I’ve said no to this with no fuss several times but they just won’t leave it alone. The premise is that the campaign will help women feel more confident about their bodies. How, exactly? How does using a body cream and then getting down to your undies in public so that a brand can flash it all over the internet help a woman’s confidence. Either you are confident in your body to do something like this or you are not and a body cream isn’t going to change it either way.
Thinking about if a lad’s mag asked women to pitch up in their bikinis so they could be photographed (and all the while documenting it pictorially on your blogs over a period of weeks, so one bikini shot isn’t ‘it’ just in case you wondered) I think we would be thinking very differently on the exact reason for the bikini exposure.
Let’s not confuse body confidence with sensationalism and an easy marketing win. I do wear a bikini on holiday and I wear it with confidence (although I might stop short at a game of beach volley ball in it ;-)) and I don’t much care what anybody thinks about my body.

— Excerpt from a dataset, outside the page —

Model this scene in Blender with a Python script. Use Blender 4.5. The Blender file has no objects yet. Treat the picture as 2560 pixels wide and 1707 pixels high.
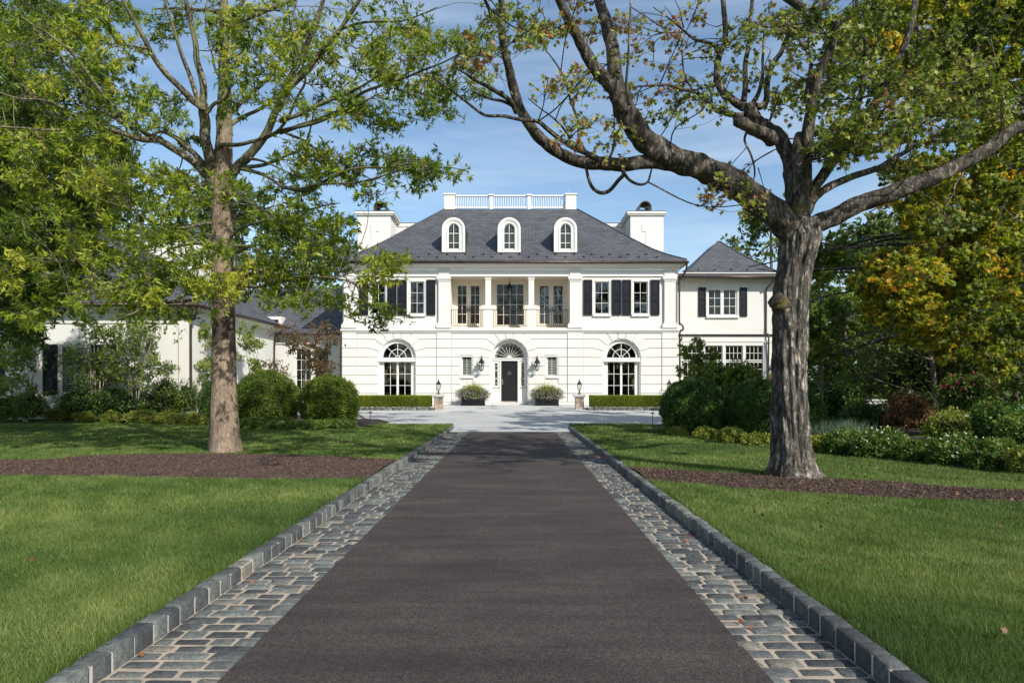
import bpy, math, random
import numpy as np
from mathutils import Vector
R = math.radians
rng = np.random.default_rng(7)
random.seed(7)
scene = bpy.context.scene
COL = scene.collection

# ------------------------------------------------------------------ camera
cam = bpy.data.cameras.new('camera'); camo = bpy.data.objects.new('camera', cam); COL.objects.link(camo)
camo.location = (0, 0, 1.6); camo.rotation_euler = (R(90), 0, 0)
cam.sensor_width = 36; cam.lens = 24.0
cam.shift_x = -8/2560; cam.shift_y = 111.5/2560
cam.clip_end = 3000; cam.clip_start = 0.05
scene.camera = camo
# ------------------------------------------------------------------ light
SUN_EL, SUN_AZ = 37.0, 38.0          # azimuth measured from straight behind the camera towards the right
scene.view_settings.view_transform = 'Standard'; scene.view_settings.look = 'None'
scene.view_settings.gamma = 1; scene.view_settings.exposure = 0.24
w = bpy.data.worlds.new('World'); scene.world = w; w.use_nodes = True
nt = w.node_tree; nt.nodes.clear()
def N(nt, t, **kw):
    n = nt.nodes.new(t)
    for k, v in kw.items(): setattr(n, k, v)
    return n
out = N(nt, 'ShaderNodeOutputWorld'); bg = N(nt, 'ShaderNodeBackground')
sky = N(nt, 'ShaderNodeTexSky', sky_type='NISHITA'); sky.sun_disc = False
sky.sun_elevation = R(SUN_EL); sky.sun_rotation = R(180-SUN_AZ)
sky.air_density = 1.0; sky.dust_density = 0.6; sky.ozone_density = 2.0; sky.altitude = 100
bg.inputs[1].default_value = 0.148
tc = N(nt, 'ShaderNodeTexCoord'); mp = N(nt, 'ShaderNodeMapping')
mp.inputs['Scale'].default_value = (1.5, 2.0, 13.0); mp.inputs['Rotation'].default_value = (0.12, 0.16, 0.2)
n1 = N(nt, 'ShaderNodeTexNoise'); n1.inputs['Scale'].default_value = 1.5; n1.inputs['Detail'].default_value = 5; n1.inputs['Roughness'].default_value = .55
cr = N(nt, 'ShaderNodeValToRGB'); cr.color_ramp.elements[0].position = .42; cr.color_ramp.elements[1].position = .74
cr.color_ramp.elements[1].color = (.40, .40, .40, 1)
mx = N(nt, 'ShaderNodeMix', data_type='RGBA'); mx.inputs[7].default_value = (5.4, 6.0, 6.8, 1)
tint = N(nt, 'ShaderNodeMix', data_type='RGBA', blend_type='MULTIPLY'); tint.inputs[0].default_value = 1; tint.inputs[7].default_value = (.97, 1.0, .965, 1)
L = nt.links.new
L(tc.outputs['Generated'], mp.inputs[0]); L(mp.outputs[0], n1.inputs['Vector']); L(n1.outputs[0], cr.inputs[0])
L(cr.outputs[0], mx.inputs[0]); L(sky.outputs[0], tint.inputs[6]); L(tint.outputs[2], mx.inputs[6])
L(mx.outputs[2], bg.inputs[0]); L(bg.outputs[0], out.inputs[0])
sd = bpy.data.lights.new('sun', 'SUN'); sd.energy = 4.8; sd.angle = R(0.6); sd.color = (1, .95, .865)
so = bpy.data.objects.new('sun', sd); COL.objects.link(so)
sdir = Vector((math.sin(R(SUN_AZ))*math.cos(R(SUN_EL)), -math.cos(R(SUN_AZ))*math.cos(R(SUN_EL)), math.sin(R(SUN_EL))))
so.rotation_euler = sdir.to_track_quat('Z', 'Y').to_euler(); so.location = (20, -20, 30)

# ------------------------------------------------------------------ measuring helpers
K = 1.08844/1707.0
def PX(xd, Y): return (xd-1183.6)*K*Y
def PZ(yd, Y): return 1.6-(yd-886.6)*K*Y
def P3(xd, yd, Y): return np.array([PX(xd, Y), Y, PZ(yd, Y)])
def GY(yd, g=0.0): return (1.6-g)/((yd-886.6)*K)          # distance of a ground point of height g
def ground_z(Y): return 0.0 if Y < 24 else (Y-24)/16.7*0.48 if Y < 40.7 else 0.48

# ------------------------------------------------------------------ objects
def tag(o, label=None, cat=None, group=None, kind=None):
    if label: o['label'] = label
    if cat: o['category'] = cat
    if group: o['group'] = group
    if kind: o['kind'] = kind
    return o
def empty(name, loc, label, cat, group=None):
    o = bpy.data.objects.new(name, None); COL.objects.link(o); o.location = loc
    return tag(o, label, cat, group)
def link_mesh(name, me, mat, parent=None, smooth=False):
    o = bpy.data.objects.new(name, me); COL.objects.link(o)
    if mat is not None: me.materials.append(mat)
    if smooth: me.shade_smooth()
    if parent is not None:
        o.parent = parent
        root = parent
        off = Vector((0, 0, 0))
        while root is not None:
            off += root.location; root = root.parent
        o.location = -off                       # geometry is written in world coordinates
    return o
class MB:
    def __init__(s): s.v = []; s.f = []
    def add(s, vs, fs):
        b = len(s.v); s.v += [tuple(p) for p in vs]; s.f += [tuple(i+b for i in f) for f in fs]; return s
    def box(s, x0, x1, y0, y1, z0, z1):
        vs = [(x0,y0,z0),(x1,y0,z0),(x1,y1,z0),(x0,y1,z0),(x0,y0,z1),(x1,y0,z1),(x1,y1,z1),(x0,y1,z1)]
        return s.add(vs, [(3,2,1,0),(4,5,6,7),(0,1,5,4),(1,2,6,5),(2,3,7,6),(3,0,4,7)])
    def prism(s, poly, y0, y1):                  # polygon in x-z, extruded in y
        n = len(poly)
        a = sum(poly[i][0]*poly[(i+1)%n][1]-poly[(i+1)%n][0]*poly[i][1] for i in range(n))
        if a < 0: poly = poly[::-1]
        vs = [(x, y0, z) for x, z in poly]+[(x, y1, z) for x, z in poly]
        fs = [tuple(range(n)), tuple(range(2*n-1, n-1, -1))]
        fs += [(i, n+i, n+(i+1)%n, (i+1)%n) for i in range(n)]
        return s.add(vs, fs)
    def prismx(s, poly, x0, x1):                 # polygon in y-z, extruded in x
        n = len(poly)
        vs = [(x0, y, z) for y, z in poly]+[(x1, y, z) for y, z in poly]
        return s.add(vs, [tuple(range(n)), tuple(range(2*n-1, n-1, -1))]+[(i, n+i, n+(i+1)%n, (i+1)%n) for i in range(n)])
    def bar(s, x0, z0, x1, z1, wd, y0, y1):
        d = math.hypot(x1-x0, z1-z0) or 1; nx, nz = -(z1-z0)/d*wd/2, (x1-x0)/d*wd/2
        return s.prism([(x0+nx,z0+nz),(x0-nx,z0-nz),(x1-nx,z1-nz),(x1+nx,z1+nz)], y0, y1)
    def arc(s, cx, cz, r0, r1, a0, a1, y0, y1, n=20):
        for i in range(n):
            t0, t1 = R(a0+(a1-a0)*i/n), R(a0+(a1-a0)*(i+1)/n)
            s.prism([(cx+r0*math.cos(t0),cz+r0*math.sin(t0)),(cx+r1*math.cos(t0),cz+r1*math.sin(t0)),
                     (cx+r1*math.cos(t1),cz+r1*math.sin(t1)),(cx+r0*math.cos(t1),cz+r0*math.sin(t1))], y0, y1)
        return s
    def lathe(s, cx, cy, prof, seg=16, sq=False, rot=0):
        b = len(s.v); k = 4 if sq else seg
        for r, z in prof:
            for i in range(k):
                a = 2*math.pi*i/k+(math.pi/4 if sq else 0)+rot
                rr = r*(math.sqrt(2) if sq else 1)
                s.v.append((cx+rr*math.cos(a), cy+rr*math.sin(a), z))
        for j in range(len(prof)-1):
            for i in range(k):
                s.f.append((b+j*k+i, b+j*k+(i+1)%k, b+(j+1)*k+(i+1)%k, b+(j+1)*k+i))
        s.f.append(tuple(b+i for i in range(k))[::-1]); s.f.append(tuple(b+(len(prof)-1)*k+i for i in range(k)))
        return s
    def tube(s, pts, r, seg=8):
        vs, fs = tube_arrays(np.array(pts, float), np.full(len(pts), r) if np.isscalar(r) else np.array(r, float), seg)
        return s.add(vs.tolist(), fs)
    def build(s, name, mat, parent=None, smooth=False):
        me = bpy.data.meshes.new(name); me.from_pydata(s.v, [], s.f); me.update()
        return link_mesh(name, me, mat, parent, smooth)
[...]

It’s not really anybody’s business but mine and it would be completely wrong for me to participate in a marketing campaign that implies that being seen more or less naked will ‘improve confidence’. I know the state of women’s confidence – it’s a precarious thing that changes almost daily and of ninety-nine compliments and one criticism the thing we remember is the one. I know it and confidence comes from an inner state, not an outer state.

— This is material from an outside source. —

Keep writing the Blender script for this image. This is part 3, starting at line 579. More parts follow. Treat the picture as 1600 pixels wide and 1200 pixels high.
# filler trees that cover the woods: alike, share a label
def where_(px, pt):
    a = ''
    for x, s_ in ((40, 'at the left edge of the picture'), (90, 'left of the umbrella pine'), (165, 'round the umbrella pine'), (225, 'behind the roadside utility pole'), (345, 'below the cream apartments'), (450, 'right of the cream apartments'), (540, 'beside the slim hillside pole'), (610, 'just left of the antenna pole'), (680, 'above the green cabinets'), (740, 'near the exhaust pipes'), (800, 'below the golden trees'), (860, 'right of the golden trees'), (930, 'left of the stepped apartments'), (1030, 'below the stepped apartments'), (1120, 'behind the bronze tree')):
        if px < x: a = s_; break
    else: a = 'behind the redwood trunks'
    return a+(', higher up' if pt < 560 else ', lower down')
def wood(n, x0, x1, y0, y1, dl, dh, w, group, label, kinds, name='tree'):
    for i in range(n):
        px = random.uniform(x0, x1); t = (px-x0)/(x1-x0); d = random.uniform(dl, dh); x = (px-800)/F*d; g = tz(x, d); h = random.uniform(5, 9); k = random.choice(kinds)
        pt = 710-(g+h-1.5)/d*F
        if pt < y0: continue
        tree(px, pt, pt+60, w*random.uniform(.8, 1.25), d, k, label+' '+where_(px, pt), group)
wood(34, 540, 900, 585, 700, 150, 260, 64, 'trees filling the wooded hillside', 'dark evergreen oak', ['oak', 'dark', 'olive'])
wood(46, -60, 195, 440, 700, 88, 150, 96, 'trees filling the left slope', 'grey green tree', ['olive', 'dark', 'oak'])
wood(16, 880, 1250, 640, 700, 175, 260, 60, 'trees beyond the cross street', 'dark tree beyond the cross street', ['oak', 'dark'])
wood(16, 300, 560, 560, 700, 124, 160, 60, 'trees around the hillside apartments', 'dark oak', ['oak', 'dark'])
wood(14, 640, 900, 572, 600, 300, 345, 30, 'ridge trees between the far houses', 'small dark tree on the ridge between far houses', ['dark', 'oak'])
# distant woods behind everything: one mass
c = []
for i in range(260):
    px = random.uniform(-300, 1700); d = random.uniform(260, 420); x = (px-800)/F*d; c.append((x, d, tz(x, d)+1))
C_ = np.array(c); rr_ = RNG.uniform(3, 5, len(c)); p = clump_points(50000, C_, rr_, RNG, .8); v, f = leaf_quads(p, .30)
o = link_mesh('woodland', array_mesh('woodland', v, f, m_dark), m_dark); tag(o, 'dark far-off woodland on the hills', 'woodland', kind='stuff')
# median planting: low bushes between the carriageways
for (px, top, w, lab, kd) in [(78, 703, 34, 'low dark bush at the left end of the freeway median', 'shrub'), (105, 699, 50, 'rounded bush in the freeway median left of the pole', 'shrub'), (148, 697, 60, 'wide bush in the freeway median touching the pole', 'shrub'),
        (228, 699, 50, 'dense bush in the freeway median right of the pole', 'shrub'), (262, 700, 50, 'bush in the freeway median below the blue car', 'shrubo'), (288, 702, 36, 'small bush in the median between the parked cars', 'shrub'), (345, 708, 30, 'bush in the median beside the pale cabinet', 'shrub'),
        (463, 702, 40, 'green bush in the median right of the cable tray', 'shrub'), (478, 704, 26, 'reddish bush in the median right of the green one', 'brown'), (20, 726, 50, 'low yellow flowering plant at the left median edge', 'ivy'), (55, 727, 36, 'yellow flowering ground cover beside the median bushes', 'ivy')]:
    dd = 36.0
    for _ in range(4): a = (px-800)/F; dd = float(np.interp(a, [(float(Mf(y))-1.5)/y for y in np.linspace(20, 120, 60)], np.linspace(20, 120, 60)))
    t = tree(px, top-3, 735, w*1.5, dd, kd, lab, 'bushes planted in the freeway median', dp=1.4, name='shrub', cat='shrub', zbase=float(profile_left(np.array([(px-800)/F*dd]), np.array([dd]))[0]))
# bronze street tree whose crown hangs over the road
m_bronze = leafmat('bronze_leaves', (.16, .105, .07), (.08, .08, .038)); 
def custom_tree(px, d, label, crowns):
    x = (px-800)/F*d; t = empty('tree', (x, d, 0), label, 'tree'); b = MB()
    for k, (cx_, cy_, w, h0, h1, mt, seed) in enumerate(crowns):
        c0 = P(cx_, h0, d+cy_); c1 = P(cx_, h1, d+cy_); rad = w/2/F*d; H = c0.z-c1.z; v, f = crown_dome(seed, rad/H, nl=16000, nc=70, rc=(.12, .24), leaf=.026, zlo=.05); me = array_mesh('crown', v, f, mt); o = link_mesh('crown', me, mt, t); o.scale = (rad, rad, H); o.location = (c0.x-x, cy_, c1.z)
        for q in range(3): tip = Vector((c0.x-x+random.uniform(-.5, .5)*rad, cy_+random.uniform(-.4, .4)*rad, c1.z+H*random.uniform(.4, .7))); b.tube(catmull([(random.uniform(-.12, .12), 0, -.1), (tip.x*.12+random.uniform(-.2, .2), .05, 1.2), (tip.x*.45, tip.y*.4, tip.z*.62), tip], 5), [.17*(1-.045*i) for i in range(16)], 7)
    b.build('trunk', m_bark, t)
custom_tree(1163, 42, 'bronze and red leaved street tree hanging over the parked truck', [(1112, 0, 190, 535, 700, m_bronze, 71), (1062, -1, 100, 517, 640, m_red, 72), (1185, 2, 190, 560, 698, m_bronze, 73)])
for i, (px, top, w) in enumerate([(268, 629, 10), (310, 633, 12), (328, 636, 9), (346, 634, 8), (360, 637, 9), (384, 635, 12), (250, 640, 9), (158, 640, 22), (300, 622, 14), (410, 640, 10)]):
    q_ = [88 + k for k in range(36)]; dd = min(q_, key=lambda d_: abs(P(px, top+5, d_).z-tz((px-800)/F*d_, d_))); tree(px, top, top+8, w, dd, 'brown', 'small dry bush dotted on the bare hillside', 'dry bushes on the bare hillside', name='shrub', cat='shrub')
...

It’s reminding me a lot of the Dove campaign for beautiful armpits. There never was a problem with armpits til they made it one. Same for all the ‘whitening’ products – mild skin pigmentation wasn’t ever really a big issue until a speckled egg told us differently and the only complexion to have now is one bare of any irregularities. How boring.
The beauty industry really needs to watch how it flogs its wares right now. We all know it’s a smoke and mirrors game, but it’s one we quite gladly play because there is such pleasure to be had from beauty products. But make it an unpleasant, confidence sapping experience and those scales will tip.
And, I will just add in that I am very well aware that Marketing Departments (who hold the budget strings) who have one remit only come up with or sanction this kind of campaign which then leaves the PR offices desperately trying to pick up the pieces when it all goes horribly wrong.